The latest study by the Tecnocasa chain of estate agents, in collaboration with Pompeu Fabra University (UPF), shows that house prices have fallen much further than official figures suggest, in a market where investors are playing an increasing role.
Spanish house prices (resale) have fallen 59pc since they peaked at the start of 2007, say Tecnocasa and the research team at UPF, based on the analysis of real sales prices from transactions handled by the Tecnocasa network. They plunged by 13pc in the first half of 2013 alone (to an average of 1,439 €/m2).
This contrasts with official figures showing prices (resale and new) down around 30pc since the peak. Official figures are based on valuations or prices recorded on deeds, which are often not the real price. I know which figures I would rather trust.
The report also confirms that cash buyers now dominate the market, being the acquiring party in 58pc of transactions (more than 60pc in Barcelona), whilst the mortgage drought rolls on.
Small investors pile in
Perhaps the most interesting point to come out of this report is the rapid growth of investors in the market. The percentage of investors increased by 7.5pc in Q2 alone, to 24pc of buyers, 74pc of whom were cash-buyers. When it comes to property for sale in Barcelona, investors are now 32pc of the market.
Investors are attracted by prices that are starting to look like bargains. More than half of sales in Spain’s principal cities, with the exception of Barcelona, were under €100,000. In Barcelona, half of sales were under €150,000. In the boom, the figure for Barcelona would likely have been more than €300,000.

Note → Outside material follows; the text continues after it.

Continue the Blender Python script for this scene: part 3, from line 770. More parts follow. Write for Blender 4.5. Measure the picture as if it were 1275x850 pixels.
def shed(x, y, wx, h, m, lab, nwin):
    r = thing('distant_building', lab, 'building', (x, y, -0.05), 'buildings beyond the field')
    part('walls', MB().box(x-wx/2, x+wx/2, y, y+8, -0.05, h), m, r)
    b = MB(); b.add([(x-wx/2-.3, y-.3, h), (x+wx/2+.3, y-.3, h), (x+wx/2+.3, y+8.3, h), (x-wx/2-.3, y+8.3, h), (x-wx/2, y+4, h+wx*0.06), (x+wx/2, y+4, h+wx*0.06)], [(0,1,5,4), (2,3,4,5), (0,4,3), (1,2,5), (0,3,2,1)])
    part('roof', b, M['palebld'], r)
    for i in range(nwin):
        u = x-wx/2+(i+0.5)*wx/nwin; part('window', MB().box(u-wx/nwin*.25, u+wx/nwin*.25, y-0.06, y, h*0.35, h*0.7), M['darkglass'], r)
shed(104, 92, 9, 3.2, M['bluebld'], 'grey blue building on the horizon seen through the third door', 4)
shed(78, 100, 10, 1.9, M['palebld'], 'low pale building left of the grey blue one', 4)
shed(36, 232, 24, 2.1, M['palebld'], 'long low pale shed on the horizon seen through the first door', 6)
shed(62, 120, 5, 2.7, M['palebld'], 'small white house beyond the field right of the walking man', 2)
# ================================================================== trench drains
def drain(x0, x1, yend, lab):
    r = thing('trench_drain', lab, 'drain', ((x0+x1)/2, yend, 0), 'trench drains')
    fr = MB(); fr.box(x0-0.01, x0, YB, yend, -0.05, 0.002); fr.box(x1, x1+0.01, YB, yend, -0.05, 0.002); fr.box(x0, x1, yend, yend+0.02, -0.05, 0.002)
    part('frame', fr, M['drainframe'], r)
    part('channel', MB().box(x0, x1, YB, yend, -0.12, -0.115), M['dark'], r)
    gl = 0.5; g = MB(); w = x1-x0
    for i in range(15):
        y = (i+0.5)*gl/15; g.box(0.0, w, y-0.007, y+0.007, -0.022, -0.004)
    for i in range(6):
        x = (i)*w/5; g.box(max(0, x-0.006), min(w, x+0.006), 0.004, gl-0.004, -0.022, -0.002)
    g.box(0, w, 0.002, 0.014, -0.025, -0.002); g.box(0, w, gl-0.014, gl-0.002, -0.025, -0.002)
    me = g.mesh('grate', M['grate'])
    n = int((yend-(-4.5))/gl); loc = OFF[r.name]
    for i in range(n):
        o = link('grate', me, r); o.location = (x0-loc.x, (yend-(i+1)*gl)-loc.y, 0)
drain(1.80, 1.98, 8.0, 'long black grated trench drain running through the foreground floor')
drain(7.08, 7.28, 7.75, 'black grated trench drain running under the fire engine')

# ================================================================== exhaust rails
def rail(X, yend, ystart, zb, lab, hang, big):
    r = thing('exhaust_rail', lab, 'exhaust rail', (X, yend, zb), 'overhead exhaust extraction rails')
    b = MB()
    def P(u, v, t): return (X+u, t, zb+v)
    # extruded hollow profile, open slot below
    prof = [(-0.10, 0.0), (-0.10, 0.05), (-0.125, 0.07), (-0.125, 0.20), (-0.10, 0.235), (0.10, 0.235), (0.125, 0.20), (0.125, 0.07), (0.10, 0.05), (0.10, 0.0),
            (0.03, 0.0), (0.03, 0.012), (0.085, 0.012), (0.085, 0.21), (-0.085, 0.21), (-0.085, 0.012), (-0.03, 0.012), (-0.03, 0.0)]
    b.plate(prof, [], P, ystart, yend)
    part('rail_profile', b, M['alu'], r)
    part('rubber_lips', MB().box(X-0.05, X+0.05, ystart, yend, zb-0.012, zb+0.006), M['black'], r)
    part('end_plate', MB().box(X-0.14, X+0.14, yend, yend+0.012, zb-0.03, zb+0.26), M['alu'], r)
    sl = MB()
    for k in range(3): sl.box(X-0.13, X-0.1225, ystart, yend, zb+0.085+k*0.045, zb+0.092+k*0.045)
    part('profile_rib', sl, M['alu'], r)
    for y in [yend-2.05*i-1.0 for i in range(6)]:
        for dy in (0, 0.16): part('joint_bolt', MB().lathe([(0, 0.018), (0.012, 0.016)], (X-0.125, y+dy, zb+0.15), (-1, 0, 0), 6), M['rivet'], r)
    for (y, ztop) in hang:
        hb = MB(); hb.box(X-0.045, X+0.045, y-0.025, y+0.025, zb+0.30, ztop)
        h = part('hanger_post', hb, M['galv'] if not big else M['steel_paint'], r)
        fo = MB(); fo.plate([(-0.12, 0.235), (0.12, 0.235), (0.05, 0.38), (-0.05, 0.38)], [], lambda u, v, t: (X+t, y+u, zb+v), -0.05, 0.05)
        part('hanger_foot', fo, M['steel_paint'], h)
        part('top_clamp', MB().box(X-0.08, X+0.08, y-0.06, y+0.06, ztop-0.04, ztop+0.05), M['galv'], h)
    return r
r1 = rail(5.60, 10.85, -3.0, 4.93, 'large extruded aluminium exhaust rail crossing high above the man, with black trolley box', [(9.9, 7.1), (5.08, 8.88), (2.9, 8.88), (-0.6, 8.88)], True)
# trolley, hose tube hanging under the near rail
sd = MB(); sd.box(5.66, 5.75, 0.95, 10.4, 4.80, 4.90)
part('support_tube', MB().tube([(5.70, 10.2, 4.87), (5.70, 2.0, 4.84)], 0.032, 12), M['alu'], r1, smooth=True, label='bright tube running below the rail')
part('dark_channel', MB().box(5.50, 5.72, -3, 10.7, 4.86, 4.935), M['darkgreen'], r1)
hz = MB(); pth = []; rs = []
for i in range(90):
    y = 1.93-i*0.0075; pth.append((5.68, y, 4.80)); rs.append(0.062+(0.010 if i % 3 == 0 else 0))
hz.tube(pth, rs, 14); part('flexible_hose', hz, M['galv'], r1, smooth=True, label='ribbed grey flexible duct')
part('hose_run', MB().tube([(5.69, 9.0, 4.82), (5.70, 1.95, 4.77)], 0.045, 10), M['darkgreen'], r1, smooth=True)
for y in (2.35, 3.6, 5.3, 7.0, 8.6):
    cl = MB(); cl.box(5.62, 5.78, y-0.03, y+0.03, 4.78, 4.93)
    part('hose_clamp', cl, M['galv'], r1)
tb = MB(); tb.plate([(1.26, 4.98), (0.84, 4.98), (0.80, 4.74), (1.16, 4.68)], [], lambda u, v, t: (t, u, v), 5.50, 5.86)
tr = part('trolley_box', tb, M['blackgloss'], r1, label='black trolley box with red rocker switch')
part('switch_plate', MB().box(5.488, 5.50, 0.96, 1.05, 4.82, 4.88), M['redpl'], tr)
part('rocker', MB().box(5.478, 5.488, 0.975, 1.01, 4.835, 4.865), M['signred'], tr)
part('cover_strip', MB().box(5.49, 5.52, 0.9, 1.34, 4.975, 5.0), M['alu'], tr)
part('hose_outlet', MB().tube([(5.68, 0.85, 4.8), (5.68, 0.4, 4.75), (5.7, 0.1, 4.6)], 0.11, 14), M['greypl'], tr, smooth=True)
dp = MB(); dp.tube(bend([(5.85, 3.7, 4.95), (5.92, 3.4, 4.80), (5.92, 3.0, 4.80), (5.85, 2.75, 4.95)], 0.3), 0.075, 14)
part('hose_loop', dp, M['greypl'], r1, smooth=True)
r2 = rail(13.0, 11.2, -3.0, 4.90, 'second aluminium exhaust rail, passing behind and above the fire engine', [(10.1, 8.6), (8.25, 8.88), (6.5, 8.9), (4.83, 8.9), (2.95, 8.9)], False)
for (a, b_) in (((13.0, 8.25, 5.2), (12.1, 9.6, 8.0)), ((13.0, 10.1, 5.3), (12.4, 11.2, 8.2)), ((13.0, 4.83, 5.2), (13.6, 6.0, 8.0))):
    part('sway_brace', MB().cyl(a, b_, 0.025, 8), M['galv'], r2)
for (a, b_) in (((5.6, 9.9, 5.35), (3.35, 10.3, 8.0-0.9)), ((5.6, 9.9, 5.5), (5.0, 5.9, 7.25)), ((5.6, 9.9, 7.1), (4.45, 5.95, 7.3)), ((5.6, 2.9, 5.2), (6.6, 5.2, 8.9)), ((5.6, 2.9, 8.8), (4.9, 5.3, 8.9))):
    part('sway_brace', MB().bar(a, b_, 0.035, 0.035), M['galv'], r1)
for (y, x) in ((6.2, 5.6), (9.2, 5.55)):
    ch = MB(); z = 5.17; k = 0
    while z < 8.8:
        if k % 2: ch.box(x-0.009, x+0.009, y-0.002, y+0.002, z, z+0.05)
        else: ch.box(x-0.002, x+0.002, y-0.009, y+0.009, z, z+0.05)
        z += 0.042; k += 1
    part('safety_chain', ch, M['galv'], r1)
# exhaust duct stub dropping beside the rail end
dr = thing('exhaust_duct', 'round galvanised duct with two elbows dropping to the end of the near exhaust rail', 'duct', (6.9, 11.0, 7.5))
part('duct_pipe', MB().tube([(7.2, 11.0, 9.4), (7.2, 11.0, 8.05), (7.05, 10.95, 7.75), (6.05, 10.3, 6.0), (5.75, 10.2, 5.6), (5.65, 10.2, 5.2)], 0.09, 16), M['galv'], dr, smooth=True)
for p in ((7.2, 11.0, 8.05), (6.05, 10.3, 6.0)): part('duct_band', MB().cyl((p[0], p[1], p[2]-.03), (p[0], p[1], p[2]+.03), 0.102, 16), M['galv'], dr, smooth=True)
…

It’s not just small local investors.Foreign investors are also looking at Spain in greater numbers. At a national level they were 17pc of buyers, but in Barcelona they were 29pc. So more than 1 in 4 buyers in Barcelona were foreign, according to Tecnocasa.
Who can blame them?
Investors are also attracted by higher rental yields that compare favourably with the interest paid on bank deposits, which barely cover inflation these days. Rental yields in Barcelona are now 5pc to 7pc, according to this report, compared to bank rates of around 3pc. If you have €150,000 in savings, where would you rather put your money? In a property priced 60pc below the peak offering a 5pc rental yield with some upside potential when the market recovers, or a bank account with high charges paying 3pc, plus the risk the bank will do down with your money – just look at Cyprus? Small investors are doing the numbers and choosing Spanish property in increasing numbers. So are foreign buyers.
Malcolm says:
If all you are looking for are healthy returns on investments, the stock market is probably a much better bet than property. My returns for the year to Aug 2013 was 12%, Warren Buffet obtained more than double my efforts . It will be many years before real estate returns to the levels of 2008 and property values are still falling! In my opinion is is an ideal time to purchase property especially if you are going to live in it, rather than as a rental unit.